The standard time people issue a dinner invitation in Delhi is for eight-ish, loosely and flexibly open for translation to mean anything from eight-thirty onwards till, I suppose, midnight. Certainly, when we have guests for dinner, my wife decides to take a shower around nine o’ clock, sometimes (but not always) managing to be ready before the first guests start trooping in by ten or soon after.
Till a few years back I was foolish enough to get into a squabble over such issues, having grown up in army cantonments where time was subject to as much discipline as manners. “You aren’t ready,” I’d start fussing around 7:30, to which my wife would pay no attention; by the time I was catatonic with anxiety, she’d decide to re-arrange the flowers, or change the living room setting, or add an extra salad to the meal, thereby delaying the process further.
“What,” I’d explode with rage, “if the guests arrive and you aren’t ready?” “Then give them a drink and entertain them,” she’d say, ignoring my rising blood pressure. “But why can’t you be ready in time?” I’d implore. “Because I’d feel foolish dressing up and sitting down hours before anyone is going to turn up,” she’d explain — which, viewed from her perspective, made sense.
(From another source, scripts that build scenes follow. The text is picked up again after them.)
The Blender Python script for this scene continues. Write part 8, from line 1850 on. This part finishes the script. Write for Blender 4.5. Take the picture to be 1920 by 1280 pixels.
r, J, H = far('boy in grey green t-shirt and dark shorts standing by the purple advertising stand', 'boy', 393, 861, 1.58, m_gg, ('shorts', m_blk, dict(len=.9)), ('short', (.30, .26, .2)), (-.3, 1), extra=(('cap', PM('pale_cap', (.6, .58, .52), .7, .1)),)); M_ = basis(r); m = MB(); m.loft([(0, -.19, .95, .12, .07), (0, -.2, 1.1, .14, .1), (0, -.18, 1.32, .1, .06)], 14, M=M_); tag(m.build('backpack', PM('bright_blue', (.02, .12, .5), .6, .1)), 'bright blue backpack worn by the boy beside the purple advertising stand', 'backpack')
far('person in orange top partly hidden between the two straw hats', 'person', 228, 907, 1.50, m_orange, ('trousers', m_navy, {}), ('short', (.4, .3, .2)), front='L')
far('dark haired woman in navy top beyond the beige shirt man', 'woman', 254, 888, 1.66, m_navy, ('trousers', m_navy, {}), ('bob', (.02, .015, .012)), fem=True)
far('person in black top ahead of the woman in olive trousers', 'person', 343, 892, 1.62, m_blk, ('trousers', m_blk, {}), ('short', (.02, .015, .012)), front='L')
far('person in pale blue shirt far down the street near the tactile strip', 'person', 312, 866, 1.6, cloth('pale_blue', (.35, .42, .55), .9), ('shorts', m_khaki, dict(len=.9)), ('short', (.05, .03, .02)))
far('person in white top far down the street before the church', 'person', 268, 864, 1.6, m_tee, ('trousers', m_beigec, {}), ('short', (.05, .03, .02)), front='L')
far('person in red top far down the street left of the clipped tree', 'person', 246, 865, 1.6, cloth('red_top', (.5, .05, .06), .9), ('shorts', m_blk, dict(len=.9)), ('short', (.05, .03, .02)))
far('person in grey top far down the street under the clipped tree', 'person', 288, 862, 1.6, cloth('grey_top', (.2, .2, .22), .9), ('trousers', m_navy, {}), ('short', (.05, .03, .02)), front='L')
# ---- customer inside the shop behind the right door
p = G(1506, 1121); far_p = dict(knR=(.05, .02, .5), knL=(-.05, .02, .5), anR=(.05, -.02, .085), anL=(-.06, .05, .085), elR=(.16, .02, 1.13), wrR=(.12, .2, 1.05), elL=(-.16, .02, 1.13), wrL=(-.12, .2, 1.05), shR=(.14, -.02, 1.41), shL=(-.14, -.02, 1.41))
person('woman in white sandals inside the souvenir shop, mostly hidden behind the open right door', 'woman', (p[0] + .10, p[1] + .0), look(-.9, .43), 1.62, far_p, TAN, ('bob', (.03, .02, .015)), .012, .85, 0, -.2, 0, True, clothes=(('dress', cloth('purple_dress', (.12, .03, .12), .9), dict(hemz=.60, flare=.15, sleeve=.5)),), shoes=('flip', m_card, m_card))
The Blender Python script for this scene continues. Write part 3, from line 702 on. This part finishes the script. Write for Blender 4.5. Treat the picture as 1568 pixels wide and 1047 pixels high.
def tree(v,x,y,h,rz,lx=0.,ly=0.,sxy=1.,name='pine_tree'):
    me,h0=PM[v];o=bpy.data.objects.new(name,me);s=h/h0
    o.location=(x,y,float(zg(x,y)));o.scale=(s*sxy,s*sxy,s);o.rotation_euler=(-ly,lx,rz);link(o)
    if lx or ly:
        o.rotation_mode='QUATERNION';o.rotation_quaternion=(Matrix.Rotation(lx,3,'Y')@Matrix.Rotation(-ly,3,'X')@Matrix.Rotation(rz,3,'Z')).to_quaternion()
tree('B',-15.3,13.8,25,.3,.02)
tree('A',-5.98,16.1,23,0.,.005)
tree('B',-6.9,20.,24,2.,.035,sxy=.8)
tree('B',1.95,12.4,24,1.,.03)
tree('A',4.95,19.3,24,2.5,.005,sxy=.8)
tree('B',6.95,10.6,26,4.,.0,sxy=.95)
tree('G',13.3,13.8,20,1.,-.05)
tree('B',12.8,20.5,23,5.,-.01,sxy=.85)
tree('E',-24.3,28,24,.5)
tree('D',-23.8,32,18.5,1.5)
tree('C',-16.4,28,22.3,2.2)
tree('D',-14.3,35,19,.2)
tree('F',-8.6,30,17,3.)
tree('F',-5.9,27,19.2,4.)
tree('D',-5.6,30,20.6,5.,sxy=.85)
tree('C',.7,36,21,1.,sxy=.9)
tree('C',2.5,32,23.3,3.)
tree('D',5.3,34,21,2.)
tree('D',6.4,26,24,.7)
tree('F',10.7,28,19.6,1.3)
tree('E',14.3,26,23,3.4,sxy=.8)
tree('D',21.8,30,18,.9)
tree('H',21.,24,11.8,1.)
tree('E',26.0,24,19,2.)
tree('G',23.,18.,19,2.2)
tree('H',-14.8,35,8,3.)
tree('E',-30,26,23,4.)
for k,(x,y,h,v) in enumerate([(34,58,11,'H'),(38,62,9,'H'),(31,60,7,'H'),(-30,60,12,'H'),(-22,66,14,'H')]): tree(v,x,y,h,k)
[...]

If getting her dressed for dinner at home was heavy going, it was a cakewalk compared to getting her out of the house for a party. She’d change her mind about her clothes, do and then re-do her hair, have “urgent” conversations with everyone from her sister to her best friend Sarla, fuss over the laundry, dust the books, send emails, order grocery over the phone, look for lost keys, slip out for some gossip with the neighbours, decide to catch up with the day’s newspaper or last week’s magazines, do her nails, set her cupboard, tally accounts, clean the fridge, tick off the cook — anything that kept her from actually getting ready.
Nor was getting ready any guarantee that we could then leave — she’d want to change her heels, take off her nail-polish and paint her nails again, call the neighbours to show them what she was wearing, disappear into the bathroom to emerge in a changed outfit, have a bowl of soup because, well, because. In all of this, the problem lay not just in being perpetually late, but in being late for events that should have (but rarely) began in time: A play, a wine-paired meal, or a book reading. Worse still were events connected with diplomats, or foreigners, where things did begin in time (allowing for a fifteen minute delay) so often we walked in when our hosts were leaving.
To overcome the problem, I started bringing forward the time our hosts expected us by between a half hour and an hour (and keeping the invitation cards hidden), which helped somewhat, though my wife sometimes wondered why we now seemed to arrive at functions before the majority of the other guests rather than with them.
But it was because of this fortuitous happenstance that we found ourselves arriving a mere hour later than we were expected at a sit-down dinner, rather than the two hours that it might otherwise have been, to find our host keeping us standing for a further half-hour because, of course, other guests had decided that showing up in time belied a social desperation they did not wish to communicate. When a guest speaker at the head table reprimanded Dilliwallahs for their errant ways, my wife tut-tutted about the chronically late: “Imagine,” she whispered angrily, “all of us being blamed for their careless ways.” Of course, the next evening, we only set out at 10:30 pm — “But then”, retorted my wife, “it isn’t as if it’s a formal affair!”